Yoga: West Meets East

I came across an interesting article on Yoga that I though I would pass on. Entitled “Culture Shock” it relates “How yoga’s popularity in the West is changing the way Indians approach a practice created in their country thousands of years ago.” Also comments on the reified picture many westerners have of the east.

Body Prayers

The alt.worship collective has posted an interesting primer on body prayers:

“Body prayers are prayers in which the whole or parts of the body are used to express feelings and emotions. They are closely related to yoga and meditation as a method of feeling both at peace with oneself and in the presence of God. Some people find these more valuable than spoken prayers as they do not need to find the ‘right words’ to express themselves and communicate with God”


Autobiography of a Yogi

autobiography-of-a-yogiOne book I am really getting my teeth stuck into at the moment is Autobiography of a Yogi by Paramahansa Yogananda.

I find that my cultural context in Western Sydney is more and more drawing me into an engagement with Hindu thought, and having read the Bhagavad Gita and Swami Prabhavananda’s commentary on Patanjali’s Yoga Sutras in recent months, Yogananda seems like the obvious next pit stop.

Funny how I went through the New Age Movement in the 90s without ever reading any of this. I was caught up so much in Zen, Gaia and Gnostic mysticism that I virtually bypassed one of the major influences on the New Age Movement. Just goes to show how hard it is to pin down New Spirituality into neat little theological boxes I guess.

Anyway, one of the primary things I am trying to come to grips with is the difference between the Yoga-Vedantic philosophy so popular amongst Anglo seekers and the devotional folk Hinduism of my many Sri Lankan neighbours. So I am also reading up on The Spirit of Hinduism by David Burnett (which Philip Johnson kindly loaned to me last week), Understanding Folk Religion by Paul Hiebert and of course primary source material distributed by the local temple.

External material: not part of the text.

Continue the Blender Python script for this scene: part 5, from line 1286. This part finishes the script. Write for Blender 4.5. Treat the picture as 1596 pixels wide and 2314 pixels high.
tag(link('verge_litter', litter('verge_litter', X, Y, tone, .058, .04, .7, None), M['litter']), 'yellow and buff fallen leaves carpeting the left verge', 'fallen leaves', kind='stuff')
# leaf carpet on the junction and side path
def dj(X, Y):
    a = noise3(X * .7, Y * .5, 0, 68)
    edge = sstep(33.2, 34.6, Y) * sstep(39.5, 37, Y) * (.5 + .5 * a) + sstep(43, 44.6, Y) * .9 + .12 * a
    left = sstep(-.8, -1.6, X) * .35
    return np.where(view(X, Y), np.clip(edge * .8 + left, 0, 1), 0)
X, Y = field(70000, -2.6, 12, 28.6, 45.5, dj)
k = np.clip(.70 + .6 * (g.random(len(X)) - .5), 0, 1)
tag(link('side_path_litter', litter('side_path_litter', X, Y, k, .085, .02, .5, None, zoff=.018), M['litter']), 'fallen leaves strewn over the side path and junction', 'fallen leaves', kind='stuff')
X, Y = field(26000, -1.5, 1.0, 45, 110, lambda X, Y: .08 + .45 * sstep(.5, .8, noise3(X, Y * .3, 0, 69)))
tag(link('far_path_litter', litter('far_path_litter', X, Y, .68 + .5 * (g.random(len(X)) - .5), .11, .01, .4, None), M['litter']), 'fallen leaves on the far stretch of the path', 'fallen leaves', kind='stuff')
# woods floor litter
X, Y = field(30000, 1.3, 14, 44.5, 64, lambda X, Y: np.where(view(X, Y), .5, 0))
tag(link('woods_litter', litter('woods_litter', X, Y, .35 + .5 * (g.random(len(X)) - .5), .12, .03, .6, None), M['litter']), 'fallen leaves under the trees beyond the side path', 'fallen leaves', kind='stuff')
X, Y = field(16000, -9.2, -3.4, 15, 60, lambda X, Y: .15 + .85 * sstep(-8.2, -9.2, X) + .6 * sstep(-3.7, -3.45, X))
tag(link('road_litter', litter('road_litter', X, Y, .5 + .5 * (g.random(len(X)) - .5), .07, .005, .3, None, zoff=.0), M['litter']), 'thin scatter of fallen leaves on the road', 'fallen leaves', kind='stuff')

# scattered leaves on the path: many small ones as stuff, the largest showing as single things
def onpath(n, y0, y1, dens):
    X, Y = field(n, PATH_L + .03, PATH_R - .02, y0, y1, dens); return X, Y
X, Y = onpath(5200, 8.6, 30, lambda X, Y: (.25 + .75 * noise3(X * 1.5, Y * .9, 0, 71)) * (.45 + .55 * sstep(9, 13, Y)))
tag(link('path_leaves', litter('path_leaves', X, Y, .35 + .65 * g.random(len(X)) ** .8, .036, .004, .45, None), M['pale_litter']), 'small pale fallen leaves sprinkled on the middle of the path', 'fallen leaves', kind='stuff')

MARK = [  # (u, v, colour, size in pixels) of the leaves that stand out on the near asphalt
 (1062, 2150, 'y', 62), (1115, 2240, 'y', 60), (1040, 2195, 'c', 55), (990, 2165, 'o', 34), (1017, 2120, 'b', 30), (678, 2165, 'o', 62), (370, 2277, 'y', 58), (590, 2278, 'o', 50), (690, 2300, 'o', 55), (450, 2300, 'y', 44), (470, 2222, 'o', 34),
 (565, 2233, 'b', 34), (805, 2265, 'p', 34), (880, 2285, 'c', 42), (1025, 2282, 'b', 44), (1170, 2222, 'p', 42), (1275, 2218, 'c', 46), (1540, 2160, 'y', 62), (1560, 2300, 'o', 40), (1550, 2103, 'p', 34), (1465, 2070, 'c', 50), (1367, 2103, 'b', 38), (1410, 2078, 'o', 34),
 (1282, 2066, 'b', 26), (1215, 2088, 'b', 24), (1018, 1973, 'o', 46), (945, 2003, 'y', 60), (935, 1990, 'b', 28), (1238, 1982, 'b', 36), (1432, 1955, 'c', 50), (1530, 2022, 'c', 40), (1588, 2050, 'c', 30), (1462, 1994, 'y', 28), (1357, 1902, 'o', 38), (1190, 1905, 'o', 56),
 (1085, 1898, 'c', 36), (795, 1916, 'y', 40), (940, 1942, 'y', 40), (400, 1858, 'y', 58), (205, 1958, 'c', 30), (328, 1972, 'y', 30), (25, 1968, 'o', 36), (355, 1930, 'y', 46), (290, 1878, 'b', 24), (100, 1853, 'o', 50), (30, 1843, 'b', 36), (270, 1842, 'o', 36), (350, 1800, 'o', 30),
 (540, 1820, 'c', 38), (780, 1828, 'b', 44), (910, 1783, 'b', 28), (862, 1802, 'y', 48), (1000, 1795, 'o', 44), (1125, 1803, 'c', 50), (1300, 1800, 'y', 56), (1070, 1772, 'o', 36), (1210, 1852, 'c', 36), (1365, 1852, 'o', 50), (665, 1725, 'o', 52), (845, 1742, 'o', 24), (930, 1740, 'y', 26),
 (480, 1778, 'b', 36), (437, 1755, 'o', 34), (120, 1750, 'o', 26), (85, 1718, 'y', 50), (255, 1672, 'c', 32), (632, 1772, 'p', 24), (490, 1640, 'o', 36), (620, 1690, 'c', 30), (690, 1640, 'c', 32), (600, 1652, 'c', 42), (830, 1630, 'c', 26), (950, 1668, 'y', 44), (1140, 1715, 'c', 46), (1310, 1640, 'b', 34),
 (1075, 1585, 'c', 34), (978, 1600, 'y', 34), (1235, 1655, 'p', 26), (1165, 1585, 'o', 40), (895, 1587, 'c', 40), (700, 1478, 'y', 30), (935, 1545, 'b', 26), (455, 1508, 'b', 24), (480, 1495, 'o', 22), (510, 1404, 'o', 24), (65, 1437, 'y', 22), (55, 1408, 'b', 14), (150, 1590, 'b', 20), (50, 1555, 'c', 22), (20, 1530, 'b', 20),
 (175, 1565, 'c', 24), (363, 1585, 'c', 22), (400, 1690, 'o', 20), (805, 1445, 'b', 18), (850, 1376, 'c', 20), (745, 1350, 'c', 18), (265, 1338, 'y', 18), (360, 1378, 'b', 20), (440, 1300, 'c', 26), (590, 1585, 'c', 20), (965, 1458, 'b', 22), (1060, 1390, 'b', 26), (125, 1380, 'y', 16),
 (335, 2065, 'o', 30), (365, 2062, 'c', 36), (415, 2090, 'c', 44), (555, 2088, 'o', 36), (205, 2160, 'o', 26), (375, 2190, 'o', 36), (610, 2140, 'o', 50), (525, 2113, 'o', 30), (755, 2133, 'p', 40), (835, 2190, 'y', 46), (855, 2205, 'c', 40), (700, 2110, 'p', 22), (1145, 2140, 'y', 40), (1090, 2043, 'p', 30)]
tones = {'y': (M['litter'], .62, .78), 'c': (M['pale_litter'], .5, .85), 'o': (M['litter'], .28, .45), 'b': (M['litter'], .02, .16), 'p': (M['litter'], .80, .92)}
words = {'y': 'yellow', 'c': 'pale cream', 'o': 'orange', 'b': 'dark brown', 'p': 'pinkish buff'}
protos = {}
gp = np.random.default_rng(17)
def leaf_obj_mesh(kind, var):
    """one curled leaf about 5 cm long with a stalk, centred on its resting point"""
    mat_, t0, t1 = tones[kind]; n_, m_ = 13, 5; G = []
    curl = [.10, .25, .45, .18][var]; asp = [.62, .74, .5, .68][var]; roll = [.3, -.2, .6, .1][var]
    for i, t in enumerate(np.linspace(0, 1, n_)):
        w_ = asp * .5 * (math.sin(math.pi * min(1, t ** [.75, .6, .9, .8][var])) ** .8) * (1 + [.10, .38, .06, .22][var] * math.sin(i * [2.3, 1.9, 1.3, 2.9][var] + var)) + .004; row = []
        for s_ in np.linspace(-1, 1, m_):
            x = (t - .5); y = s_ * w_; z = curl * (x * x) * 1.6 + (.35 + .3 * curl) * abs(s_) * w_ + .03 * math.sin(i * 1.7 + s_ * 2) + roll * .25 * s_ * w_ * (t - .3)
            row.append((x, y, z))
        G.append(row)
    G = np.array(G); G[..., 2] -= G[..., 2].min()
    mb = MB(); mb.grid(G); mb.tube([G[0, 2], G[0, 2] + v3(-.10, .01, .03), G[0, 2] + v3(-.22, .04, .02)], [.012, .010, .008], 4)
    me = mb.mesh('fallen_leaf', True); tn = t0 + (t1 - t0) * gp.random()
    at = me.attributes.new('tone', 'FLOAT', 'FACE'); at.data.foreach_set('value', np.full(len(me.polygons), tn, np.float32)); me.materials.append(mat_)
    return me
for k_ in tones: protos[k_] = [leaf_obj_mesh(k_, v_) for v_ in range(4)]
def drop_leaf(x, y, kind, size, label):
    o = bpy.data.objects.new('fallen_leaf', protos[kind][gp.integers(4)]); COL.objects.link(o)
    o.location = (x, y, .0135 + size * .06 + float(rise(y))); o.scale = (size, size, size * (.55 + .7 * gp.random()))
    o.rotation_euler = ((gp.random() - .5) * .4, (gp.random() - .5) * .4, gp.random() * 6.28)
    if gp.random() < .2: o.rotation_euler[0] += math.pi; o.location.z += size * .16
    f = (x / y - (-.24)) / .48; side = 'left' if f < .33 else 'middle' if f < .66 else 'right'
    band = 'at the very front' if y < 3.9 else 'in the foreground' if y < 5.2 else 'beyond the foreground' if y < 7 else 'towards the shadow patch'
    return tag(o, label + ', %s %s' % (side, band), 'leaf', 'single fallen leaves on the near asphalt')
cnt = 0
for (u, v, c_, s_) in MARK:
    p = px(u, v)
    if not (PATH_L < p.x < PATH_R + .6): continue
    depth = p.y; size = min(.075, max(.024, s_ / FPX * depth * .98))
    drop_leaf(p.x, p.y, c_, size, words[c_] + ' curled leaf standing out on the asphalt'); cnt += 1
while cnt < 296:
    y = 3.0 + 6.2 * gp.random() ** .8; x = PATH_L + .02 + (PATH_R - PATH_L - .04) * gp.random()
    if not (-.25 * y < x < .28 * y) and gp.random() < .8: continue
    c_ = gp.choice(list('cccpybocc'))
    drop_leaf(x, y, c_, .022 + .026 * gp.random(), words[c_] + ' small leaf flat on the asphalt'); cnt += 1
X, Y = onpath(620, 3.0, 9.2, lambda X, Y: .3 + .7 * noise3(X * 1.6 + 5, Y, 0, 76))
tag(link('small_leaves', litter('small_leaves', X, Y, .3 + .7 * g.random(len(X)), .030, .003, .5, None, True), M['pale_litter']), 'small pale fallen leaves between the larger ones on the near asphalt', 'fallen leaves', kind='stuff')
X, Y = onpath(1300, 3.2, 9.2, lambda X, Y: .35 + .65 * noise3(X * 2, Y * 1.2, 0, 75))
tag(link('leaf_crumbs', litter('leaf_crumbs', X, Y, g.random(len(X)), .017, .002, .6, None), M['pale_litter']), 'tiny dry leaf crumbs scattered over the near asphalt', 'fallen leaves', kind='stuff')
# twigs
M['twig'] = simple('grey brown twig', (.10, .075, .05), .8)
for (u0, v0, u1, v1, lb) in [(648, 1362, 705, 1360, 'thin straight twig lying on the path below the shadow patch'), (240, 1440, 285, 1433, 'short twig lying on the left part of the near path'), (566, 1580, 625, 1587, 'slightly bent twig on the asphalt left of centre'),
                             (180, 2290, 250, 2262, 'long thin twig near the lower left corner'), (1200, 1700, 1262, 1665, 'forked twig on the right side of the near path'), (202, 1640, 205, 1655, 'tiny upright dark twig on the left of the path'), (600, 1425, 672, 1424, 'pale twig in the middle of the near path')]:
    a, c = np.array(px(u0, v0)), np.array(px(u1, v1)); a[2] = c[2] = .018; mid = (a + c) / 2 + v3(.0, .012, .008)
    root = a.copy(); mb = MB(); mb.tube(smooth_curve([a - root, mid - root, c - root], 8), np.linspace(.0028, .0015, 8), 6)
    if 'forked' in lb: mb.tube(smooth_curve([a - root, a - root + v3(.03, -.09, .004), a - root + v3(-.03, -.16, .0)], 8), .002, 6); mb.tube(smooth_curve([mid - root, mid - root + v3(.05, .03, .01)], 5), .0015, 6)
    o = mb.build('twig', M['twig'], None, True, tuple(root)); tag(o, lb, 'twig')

I also want to learn a lot more from conversations with our Hindu neighbours but unfortunately deep conversations have been precluded by a number of local family crises in recent months. In particular, one of our neighbours Raja recently returned to India after his brother committed suicide, so the more basic needs of prayer support and neighbourly care have taken over on that front. I’d appreciate it if any of you would care to join me in prayer for them at this time.